Quoting from the Romer decision, Reinhardt wrote that a "law that has no practical effect except to strip one group of the right to use a state-authorized and socially meaningful designation is all the more 'unprecedented' and 'unusual' than a law that imposes broader changes, and raises an even stronger inference" that mere animosity or disapproval drove the passage of Prop 8.

To overcome that inference, Prop 8's proponents had to show some legitimate reason for keeping the same-sex marriage ban in the state's constitution. (Prop 8 was defended by its sponsors, ProtectMarriage.com and other private citizens, after California's governor and attorney general refused to do so.) The appeals court rejected every justification they offered. Dispatching the proponents' primary rationale that the ban advanced the state's interest in responsible procreation and child-rearing, the majority wrote that Prop 8 "had absolutely no effect on the ability of same-sex couples to become parents or the manner in which children are raised in California."

Judge N. Randy Smith, a Republican appointee, wrote in dissent to find this reasoning unpersuasive. Arguing that it was not the court's duty to second-guess the proponents' rationale, Smith wrote that "the people of California might have believed that withdrawing from same-sex couples the right to access the designation of marriage" would further the state's interest in responsible procreation and "optimal parenting."

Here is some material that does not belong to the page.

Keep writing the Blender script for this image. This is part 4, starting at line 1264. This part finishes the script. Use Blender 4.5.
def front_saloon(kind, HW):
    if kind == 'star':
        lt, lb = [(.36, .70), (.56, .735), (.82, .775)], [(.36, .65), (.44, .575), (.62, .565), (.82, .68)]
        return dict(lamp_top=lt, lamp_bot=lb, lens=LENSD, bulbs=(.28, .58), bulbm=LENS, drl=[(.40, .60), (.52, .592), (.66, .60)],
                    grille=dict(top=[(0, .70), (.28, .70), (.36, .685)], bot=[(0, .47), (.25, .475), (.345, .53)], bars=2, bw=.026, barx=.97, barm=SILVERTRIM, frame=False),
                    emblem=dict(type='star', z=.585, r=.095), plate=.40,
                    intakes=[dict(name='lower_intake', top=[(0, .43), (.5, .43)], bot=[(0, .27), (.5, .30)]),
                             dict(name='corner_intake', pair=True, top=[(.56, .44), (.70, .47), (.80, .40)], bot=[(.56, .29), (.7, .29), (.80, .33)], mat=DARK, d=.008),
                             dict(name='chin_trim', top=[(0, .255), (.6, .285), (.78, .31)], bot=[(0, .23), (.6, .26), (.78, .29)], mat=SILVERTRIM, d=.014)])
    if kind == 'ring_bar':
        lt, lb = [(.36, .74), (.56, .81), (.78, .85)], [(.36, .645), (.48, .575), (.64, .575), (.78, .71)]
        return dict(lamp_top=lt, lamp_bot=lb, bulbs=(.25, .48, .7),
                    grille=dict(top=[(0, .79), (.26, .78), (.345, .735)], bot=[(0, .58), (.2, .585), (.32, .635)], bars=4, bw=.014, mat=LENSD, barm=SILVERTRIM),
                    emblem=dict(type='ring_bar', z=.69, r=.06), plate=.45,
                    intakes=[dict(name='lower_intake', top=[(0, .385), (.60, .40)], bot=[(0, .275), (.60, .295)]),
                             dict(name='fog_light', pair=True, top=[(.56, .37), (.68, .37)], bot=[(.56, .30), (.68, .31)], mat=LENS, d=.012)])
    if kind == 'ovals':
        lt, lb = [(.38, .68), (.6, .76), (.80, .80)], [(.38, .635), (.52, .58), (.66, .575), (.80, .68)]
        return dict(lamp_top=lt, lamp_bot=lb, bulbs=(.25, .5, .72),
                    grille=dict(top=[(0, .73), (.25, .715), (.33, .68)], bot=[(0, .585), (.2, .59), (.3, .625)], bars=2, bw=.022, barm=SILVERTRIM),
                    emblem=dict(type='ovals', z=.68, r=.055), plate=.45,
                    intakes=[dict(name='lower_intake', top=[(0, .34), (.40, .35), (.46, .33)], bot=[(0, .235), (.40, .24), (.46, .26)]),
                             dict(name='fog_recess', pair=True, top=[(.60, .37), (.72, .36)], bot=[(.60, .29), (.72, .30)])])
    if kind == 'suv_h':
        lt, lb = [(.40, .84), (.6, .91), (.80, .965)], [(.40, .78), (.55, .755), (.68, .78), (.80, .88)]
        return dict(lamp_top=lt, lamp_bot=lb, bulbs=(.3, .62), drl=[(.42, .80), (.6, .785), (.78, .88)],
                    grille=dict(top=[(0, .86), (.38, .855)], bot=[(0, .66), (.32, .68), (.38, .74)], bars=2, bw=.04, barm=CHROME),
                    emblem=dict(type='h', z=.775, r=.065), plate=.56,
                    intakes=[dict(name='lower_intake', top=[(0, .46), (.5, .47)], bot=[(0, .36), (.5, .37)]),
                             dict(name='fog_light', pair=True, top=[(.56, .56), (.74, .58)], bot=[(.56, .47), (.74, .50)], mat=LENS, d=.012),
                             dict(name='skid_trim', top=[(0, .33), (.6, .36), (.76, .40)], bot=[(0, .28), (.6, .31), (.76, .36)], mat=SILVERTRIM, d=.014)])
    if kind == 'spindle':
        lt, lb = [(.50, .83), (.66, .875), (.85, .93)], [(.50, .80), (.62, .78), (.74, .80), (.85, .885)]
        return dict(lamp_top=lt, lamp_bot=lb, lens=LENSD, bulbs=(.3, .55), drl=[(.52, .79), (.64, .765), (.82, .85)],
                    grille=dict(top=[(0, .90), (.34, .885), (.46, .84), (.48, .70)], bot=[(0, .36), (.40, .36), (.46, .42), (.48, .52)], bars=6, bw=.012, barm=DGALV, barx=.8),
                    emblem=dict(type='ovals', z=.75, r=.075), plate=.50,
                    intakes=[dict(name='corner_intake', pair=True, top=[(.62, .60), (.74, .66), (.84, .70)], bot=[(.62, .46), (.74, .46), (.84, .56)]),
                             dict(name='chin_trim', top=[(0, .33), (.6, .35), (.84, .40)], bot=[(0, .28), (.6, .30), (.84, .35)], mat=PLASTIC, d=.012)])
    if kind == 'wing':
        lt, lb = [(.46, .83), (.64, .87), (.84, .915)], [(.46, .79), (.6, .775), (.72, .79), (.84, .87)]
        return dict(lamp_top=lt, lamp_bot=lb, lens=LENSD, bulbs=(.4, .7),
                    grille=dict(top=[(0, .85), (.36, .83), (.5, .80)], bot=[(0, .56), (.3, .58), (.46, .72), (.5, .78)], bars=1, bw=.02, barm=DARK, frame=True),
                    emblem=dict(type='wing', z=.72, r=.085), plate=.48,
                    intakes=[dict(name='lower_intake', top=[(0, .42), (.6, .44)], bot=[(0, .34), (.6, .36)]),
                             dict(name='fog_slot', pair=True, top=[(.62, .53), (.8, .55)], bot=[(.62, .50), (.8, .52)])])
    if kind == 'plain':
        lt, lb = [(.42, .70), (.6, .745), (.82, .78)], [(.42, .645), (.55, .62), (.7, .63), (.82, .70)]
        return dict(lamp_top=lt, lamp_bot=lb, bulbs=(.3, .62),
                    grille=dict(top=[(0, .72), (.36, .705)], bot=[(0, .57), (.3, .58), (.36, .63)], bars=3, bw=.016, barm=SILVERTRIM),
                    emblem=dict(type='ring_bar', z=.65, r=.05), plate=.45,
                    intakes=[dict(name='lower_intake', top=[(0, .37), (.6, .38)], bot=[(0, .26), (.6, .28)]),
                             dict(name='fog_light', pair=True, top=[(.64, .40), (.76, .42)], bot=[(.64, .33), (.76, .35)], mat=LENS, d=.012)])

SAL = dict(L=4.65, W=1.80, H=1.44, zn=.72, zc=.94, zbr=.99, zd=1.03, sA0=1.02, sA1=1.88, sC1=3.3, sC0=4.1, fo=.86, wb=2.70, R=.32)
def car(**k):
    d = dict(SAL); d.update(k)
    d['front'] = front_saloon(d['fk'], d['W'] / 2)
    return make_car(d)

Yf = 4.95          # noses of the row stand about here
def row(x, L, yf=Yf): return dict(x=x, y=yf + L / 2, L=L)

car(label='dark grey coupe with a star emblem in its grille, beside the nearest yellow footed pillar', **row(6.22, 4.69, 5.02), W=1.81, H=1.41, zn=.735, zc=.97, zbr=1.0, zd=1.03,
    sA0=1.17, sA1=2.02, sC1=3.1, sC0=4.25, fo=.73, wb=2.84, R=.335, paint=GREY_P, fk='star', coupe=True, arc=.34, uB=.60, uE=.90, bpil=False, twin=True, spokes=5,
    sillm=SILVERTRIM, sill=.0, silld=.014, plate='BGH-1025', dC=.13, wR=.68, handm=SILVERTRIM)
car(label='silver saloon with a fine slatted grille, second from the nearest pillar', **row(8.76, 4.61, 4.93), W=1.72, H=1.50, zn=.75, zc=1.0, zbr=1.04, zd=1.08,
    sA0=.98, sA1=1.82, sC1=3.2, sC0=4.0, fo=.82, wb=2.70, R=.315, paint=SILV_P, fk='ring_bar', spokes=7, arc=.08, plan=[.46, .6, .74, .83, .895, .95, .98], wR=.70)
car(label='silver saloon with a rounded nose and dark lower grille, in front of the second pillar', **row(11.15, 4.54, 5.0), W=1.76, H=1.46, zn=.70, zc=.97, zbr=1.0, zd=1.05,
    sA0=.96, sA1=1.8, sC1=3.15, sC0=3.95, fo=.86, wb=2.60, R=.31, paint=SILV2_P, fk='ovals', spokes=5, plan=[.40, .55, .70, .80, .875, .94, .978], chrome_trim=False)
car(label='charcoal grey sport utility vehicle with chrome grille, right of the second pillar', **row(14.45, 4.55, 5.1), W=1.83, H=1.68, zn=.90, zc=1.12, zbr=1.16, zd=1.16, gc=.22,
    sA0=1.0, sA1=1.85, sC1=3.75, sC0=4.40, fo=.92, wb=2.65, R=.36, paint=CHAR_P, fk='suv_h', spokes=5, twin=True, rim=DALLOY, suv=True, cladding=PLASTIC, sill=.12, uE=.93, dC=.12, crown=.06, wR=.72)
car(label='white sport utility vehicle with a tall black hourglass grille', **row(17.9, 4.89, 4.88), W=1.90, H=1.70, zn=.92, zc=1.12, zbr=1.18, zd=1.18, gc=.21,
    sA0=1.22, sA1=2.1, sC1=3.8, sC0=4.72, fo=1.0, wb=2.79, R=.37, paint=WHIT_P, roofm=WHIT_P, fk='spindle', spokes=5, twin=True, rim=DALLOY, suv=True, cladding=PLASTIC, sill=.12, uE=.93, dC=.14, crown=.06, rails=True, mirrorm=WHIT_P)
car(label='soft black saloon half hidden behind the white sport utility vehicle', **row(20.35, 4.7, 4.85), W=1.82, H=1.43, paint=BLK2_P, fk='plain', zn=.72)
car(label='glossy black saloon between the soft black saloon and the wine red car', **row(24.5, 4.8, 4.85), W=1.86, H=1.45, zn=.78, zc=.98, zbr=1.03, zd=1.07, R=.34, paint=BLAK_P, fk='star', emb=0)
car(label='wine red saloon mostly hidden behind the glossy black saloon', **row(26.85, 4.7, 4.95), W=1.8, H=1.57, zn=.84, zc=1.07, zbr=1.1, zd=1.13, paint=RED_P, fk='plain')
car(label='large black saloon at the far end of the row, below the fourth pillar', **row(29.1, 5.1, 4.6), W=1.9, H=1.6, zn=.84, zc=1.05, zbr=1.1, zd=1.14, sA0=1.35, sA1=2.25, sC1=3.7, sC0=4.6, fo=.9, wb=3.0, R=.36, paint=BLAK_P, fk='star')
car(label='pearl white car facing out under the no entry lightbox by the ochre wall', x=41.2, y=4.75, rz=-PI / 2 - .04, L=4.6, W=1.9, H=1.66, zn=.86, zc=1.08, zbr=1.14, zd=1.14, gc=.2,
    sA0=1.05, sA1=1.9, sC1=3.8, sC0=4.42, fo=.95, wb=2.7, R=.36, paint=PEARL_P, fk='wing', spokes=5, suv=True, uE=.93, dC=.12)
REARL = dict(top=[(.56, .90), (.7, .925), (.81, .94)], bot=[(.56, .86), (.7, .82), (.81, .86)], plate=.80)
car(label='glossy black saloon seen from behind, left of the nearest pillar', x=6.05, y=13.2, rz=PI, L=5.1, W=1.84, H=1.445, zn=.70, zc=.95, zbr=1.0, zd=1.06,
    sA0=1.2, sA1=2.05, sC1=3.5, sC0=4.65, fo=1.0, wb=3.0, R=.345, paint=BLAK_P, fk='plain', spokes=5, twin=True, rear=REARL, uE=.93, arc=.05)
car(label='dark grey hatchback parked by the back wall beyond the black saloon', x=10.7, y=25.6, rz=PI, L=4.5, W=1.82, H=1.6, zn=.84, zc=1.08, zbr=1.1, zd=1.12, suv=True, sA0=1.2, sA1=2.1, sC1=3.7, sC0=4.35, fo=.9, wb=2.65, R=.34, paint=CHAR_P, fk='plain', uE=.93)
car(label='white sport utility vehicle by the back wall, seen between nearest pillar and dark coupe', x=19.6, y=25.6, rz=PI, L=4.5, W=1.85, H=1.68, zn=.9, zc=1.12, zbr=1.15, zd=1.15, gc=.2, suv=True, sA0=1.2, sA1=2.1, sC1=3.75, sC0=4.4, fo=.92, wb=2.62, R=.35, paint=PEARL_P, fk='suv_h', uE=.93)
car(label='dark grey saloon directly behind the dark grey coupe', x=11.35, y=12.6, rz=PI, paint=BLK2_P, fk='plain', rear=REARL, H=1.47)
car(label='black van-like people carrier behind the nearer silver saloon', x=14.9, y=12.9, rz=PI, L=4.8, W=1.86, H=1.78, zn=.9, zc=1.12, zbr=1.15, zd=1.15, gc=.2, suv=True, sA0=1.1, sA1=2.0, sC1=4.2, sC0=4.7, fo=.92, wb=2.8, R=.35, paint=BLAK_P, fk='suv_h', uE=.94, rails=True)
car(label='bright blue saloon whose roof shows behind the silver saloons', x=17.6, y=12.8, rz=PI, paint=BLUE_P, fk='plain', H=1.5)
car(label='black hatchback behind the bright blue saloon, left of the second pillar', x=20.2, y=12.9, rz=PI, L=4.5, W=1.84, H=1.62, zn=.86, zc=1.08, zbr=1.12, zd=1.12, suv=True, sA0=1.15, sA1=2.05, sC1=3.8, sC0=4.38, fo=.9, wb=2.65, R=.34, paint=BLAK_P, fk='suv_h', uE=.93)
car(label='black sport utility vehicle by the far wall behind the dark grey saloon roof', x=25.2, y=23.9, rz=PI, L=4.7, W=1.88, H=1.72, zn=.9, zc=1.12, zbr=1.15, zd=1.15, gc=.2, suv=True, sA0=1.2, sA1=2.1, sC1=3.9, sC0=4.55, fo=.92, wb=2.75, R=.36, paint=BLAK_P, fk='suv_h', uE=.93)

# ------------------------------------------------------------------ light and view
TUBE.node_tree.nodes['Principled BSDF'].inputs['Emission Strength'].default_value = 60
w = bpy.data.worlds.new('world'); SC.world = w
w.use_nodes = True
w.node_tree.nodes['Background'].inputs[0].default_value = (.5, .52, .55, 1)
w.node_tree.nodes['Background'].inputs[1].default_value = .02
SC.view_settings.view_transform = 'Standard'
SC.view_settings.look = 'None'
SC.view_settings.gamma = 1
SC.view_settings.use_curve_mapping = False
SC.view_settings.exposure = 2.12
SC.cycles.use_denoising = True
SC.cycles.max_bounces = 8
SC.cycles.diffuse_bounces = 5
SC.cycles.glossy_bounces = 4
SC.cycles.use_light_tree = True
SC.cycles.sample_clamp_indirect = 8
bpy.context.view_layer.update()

Conventional wisdom expects the Supreme Court to hear this case, yet intense public interest alone is rarely a reason for the justices to grant review. The 9th Circuit majority may have even given the justices good reason to deny the case and let the ruling stand. By keeping its decision limited to California law and refusing to recognize a federal constitutional right to same-sex marriage, the 9th Circuit wrote an opinion that could satisfy Kennedy, not trigger the conservative justices' ire and deter the liberal justices from pressing their luck.

Still, Smith's dissent contends that the majority's opinion creates a split with another appeals court, the 8th Circuit, which accepted the same procreation and child-rearing rationales. And circuit splits, more than political salience, are irresistible catnip for the Court.

The 9th Circuit's judgment on Tuesday remains stayed -- meaning there will be no same-sex weddings in California -- until the case reaches the end of the line. The proponents need not go directly to the Supreme Court. They first could ask the full 9th Circuit to review the case. But because of the 9th Circuit's reputation as the nation's most liberal appellate bench -- a court that the conservative Supreme Court loves to reverse -- Prop 8 proponents might rather press straight ahead to the justices.